The Gospels As Ritualized Sites Of Memory In Late Ancient Imperial Culture

Date of Award

7-16-2012

Degree Type

Dissertation

Degree Name

Doctor of Philosophy (PhD)

Department

Religion

Advisor(s)

James Watts

Keywords

Archival Studies;Book History;Roman Empire

Subject Categories

Arts and Humanities | Religion

Abstract

This dissertation examines the intersection of Christian and imperial cultural memory in the physical Gospel book as a "site of memory." It considers the origins of the Gospels as archival notebooks in early Christianity in their ritualized setting in early Christian liturgy. It compares the ritualization of these archives of Christian memory with Roman sites of memory in the early Empire that established imperium in the Mediterranean. The dissertation also explores the related issues of imperial and divine power as manifest through material things, the rhetoric of seeing and iconicity, and the invented tradition of Christian orthodoxy.
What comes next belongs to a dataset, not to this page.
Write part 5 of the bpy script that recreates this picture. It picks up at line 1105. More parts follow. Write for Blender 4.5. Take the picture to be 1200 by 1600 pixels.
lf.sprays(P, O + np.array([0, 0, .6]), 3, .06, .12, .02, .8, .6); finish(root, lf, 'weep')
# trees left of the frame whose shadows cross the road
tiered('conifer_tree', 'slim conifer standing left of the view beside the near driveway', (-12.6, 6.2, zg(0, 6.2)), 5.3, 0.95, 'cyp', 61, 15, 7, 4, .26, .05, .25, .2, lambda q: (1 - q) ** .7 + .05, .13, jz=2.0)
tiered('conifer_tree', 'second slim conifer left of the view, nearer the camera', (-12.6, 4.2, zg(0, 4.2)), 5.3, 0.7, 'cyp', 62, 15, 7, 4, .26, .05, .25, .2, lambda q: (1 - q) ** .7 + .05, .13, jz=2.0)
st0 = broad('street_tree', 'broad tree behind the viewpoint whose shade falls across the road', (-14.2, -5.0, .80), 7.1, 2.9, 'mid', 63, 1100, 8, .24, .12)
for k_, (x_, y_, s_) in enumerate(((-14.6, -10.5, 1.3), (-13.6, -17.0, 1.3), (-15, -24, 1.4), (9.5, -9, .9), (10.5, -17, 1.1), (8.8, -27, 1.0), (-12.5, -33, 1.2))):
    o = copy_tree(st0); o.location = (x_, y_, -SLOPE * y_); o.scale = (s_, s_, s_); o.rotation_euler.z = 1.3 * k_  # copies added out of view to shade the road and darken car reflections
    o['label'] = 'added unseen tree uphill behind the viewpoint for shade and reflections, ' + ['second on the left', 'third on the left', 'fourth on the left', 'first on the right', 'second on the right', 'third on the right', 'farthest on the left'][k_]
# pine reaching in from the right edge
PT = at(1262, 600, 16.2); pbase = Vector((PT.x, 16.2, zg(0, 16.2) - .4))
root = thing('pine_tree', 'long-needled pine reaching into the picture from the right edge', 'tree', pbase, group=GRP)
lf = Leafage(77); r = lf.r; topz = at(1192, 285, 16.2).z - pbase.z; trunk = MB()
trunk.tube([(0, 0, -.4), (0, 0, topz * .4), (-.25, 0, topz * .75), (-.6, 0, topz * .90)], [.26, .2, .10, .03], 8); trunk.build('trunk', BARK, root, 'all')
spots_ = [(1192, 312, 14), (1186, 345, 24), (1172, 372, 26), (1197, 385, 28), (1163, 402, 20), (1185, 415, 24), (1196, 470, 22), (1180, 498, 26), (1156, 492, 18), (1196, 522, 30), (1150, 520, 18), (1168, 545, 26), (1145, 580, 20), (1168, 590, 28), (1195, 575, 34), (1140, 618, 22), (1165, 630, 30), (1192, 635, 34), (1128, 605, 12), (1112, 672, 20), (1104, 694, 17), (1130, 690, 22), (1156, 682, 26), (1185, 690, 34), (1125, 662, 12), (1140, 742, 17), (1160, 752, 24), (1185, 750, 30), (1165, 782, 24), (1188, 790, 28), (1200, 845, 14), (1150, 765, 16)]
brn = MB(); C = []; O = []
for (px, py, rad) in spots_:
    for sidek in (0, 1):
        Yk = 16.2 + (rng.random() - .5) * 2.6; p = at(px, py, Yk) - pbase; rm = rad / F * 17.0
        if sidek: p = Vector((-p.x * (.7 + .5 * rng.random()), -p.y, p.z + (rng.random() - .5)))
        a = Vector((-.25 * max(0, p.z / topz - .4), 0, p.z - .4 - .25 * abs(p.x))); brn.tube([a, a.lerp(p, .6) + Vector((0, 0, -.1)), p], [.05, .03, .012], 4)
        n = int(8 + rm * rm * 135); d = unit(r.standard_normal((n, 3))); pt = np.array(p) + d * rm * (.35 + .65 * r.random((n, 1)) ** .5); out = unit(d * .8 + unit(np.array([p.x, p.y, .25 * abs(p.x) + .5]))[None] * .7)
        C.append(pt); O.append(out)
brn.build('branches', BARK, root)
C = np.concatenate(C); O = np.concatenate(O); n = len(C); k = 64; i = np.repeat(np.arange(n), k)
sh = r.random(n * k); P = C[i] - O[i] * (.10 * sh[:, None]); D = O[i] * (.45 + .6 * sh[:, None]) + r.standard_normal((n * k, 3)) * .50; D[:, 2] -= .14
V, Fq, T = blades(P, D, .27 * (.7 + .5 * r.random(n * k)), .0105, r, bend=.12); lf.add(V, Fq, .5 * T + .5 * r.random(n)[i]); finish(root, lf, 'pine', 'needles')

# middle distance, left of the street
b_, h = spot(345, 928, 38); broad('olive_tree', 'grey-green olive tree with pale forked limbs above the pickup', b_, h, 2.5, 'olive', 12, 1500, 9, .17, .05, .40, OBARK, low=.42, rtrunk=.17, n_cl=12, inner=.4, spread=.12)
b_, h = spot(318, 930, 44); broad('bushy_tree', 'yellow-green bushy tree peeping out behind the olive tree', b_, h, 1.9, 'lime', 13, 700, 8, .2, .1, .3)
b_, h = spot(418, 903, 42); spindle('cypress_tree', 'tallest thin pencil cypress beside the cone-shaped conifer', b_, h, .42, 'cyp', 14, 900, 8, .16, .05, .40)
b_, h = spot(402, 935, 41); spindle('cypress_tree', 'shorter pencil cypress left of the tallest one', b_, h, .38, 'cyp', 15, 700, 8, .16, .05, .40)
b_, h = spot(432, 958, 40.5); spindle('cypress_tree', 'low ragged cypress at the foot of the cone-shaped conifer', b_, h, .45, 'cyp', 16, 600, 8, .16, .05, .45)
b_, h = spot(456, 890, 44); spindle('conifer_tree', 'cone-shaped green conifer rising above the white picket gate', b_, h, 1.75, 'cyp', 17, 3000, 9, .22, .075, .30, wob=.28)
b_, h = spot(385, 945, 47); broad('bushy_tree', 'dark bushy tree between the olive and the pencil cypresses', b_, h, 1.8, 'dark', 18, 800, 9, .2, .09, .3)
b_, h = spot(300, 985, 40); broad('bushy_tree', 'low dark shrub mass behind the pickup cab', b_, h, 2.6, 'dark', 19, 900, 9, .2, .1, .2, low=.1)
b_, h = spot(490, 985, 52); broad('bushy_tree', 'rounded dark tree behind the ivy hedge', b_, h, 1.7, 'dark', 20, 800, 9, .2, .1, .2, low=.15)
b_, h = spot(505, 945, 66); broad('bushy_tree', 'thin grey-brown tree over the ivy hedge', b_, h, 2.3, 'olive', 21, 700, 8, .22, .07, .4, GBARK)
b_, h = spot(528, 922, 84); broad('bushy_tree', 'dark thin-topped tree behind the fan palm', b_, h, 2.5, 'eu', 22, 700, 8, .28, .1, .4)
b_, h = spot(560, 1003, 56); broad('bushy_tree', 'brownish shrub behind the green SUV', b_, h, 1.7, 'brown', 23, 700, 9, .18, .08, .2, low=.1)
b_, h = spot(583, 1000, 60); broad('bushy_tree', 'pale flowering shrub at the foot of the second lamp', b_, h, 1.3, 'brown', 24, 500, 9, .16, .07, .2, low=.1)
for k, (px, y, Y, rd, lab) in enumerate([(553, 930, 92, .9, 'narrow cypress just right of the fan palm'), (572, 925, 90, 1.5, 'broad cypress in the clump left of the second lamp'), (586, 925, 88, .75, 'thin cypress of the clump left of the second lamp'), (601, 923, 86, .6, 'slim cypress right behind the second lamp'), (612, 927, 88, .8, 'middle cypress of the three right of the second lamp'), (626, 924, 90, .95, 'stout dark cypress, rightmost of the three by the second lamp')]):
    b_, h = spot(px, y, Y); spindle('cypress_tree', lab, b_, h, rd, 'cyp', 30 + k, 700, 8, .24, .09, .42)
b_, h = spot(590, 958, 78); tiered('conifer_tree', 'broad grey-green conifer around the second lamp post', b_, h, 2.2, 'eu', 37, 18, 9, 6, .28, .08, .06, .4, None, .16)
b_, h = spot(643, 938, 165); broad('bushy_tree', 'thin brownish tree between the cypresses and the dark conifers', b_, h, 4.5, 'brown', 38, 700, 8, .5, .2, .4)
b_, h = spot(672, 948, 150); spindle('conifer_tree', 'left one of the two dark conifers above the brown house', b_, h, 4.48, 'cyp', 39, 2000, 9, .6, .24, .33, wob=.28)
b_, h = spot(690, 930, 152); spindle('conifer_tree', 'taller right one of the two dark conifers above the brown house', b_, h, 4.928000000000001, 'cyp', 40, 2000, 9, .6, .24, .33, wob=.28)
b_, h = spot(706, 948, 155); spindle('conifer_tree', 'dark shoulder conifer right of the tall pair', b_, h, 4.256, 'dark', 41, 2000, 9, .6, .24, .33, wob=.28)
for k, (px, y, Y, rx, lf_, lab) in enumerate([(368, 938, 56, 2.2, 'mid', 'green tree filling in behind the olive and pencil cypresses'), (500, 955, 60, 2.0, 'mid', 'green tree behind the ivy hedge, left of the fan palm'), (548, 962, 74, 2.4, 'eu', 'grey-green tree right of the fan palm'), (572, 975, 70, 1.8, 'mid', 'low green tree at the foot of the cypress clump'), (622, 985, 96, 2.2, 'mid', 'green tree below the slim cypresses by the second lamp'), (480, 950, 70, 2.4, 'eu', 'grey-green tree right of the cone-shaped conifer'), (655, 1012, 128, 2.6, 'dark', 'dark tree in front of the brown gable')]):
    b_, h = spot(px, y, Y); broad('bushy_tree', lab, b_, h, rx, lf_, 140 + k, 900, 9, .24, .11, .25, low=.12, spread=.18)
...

The dissertation demonstrates that the Christian Gospels and Roman sites of memory, despite vast differences in their intended functions and original uses, both established imperium. The Gospels' imperial iconicity was not based on their function as texts of spiritual enlightenment in late ancient Christianity, but on the fact that the production of Gospels as material cultural objects depended on Roman cultural exemplars and ideological rhetoric.